You do need to make a couple changes for Android. For example, you need to swap out window_get_mouse_x/y() in the getMouseHover method and a few other places for mouse_x/y or another alternative as the function doesn't work with touch input. Clicking on textboxes also doesn't prompt a keyboard to appear.
Performance is good enough imo. I'm testing it on a Samsung Note 9 and my game, with 0 optimization, gets around 60~ fps with menus/text only going down to 58~ when I draw my sprite-stacked tank.
Performance does steadily drop as you add more elements. I'm not too worried though, with a menu-based game like mine fps doesn't matter too much and I'm probably going to default the game settings to a battery-friendly 30 fps mode anyway on Android. Either way my code has plenty of room for optimization down the line.

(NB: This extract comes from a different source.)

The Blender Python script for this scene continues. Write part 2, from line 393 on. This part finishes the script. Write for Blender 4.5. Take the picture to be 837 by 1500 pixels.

For example this EmuDialog: https://imgur.com/rC8y6LG contains 1 EmuButton and 18 EmuText elements (the sprites are being rendered by scribble as part of the EmuTexts' values and are not the fps drop cause) and costs my Note 9 a consistent 5 fps to display. My high-end gaming pc has no issue getting and keeping 144 (fps_real of 500 that drops to 300 with that dialog) while my pretty old non-gaming laptop can touch 144 but drops down to 130~ with that dialog open.
Fair bit of room for optimization though, like I can bring that dialog container down to 4 text elements instead of 18 fairly easily but it does show how performance will degrade with additional elements.
Making a drop-down element is next up on my todo list once I think of how to prevent double-clicking on elements below a list without having to disable any elements.